The Shifting Landscape: IBM Joins Buyers' Club - by John Sumser - HRExaminer

It's a bad time to be a large customer in the HR universe.

The Shifting Landscape: IBM Joins Buyers’ Club

I want to start by trying to enumerate my biases on this one. I’ve gotten to know the management team at Kenexa over the past couple of years at Analyst confabs and industry events. Prior to that, I was on the Board of Directors at Salary.com when we sold the company to Kenexa. Huge numbers of my friends and colleagues are Kenexa veterans. I’ve hired, worked for and collaborated with lots of people who were either bought by or worked for the company

At the heart if the Kenexa juggernaut is a fellow named Rudy Karsan. Rudy has made an enormous number of people wealthy in the years since he first started the company that became Kenexa. Generous and visionary, Rudy earned the deal with IBM over the course of almost 25 years.

So, you can be sure that I am happy to see that the company and the man had a big success this week.

This is the third shoe to drop in the top level consolidation of the HRTech Industry. I’m sure you can recite the litany: SAP Bought SuccessFactors; Oracle bought Taleo; IBM buys Kenexa; Workday’s IPO is scheduled for October (maybe during the HRTech conference).

So, what’s going on and what does the new landscape look like?

It bears remembering that 70% of acquisitions fail. (The figure is somewhat higher if you eliminate private companies from the calculation.) Acquisitions fail (don’t end up adding value to the buyer) for reasons ranging from cultural fit to product mix complexity.

In each of the three major acquisitions, the actual purchase was a relative rounding error. The purchaser in each transaction could do the deal with pocket change. While the $1Beelion figure is substantial in HR Circles, it’s chickenfeed to the buyers.

There will be more acquisitions. Likely targets include large HR Consultancies like Mercer. Hefty HRIT companies like Ceridian or ADP also seem like interesting potential acquisitions. You can’t really claim to do all of HR without the core HR Functionality and a broad base of core customers.

Workday will need to really make hay in order to expand its footprint to remain competitive with IBM, Oracle and SAP.

You could be forgiven for understanding these three acquisitions as a way of limiting Workday’s access to the market. While the company possess admittedly superior technology, one look at the operations of any of the three acquirers will let you know that technology is secondary in the enterprise software business.

It’s a bad time to be a large customer in the HR universe.

Can you imagine the headaches IBM will face as it tries to sort out the cats and dogs that make up Kenexa’s business. There’s an Applicant Tracking System, an Assessment Business, a Talent Management Suite, a consumer website for salary information, a number of emerging strategy services, a significant in house employment branding agency and a large RPO.

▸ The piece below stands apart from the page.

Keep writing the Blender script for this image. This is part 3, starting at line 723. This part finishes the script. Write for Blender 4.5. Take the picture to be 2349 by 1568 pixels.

You can be sure that they won’t all be left standing a year from now. The operation is so complex (Taleo has the same issues) that keeping track of who does what to whom is liable to become strategic (just because you can’t do much till you figure this out.)

Meanwhile, the predictable reorganizations and reshuffles are liable to misunderstand the real value creators in the mix. It’s going to be a great time to be an industry analyst. A little bit of insight will go a very long way.

But, it’s going to be really, really good to be Workday if they can quickly acquire the functionality required to satisfy unhappy customers who are fleeing from the competition. (Can you spell Lumesse?) It’s going to be good to be in the Workday ecosystem.

All of this makes it even more important that you plan on being at this year’s HRTech Conference. More industry resumes will be cycled between colleagues this year than in all of the years past put together. Expect frenzied networking to be the norm.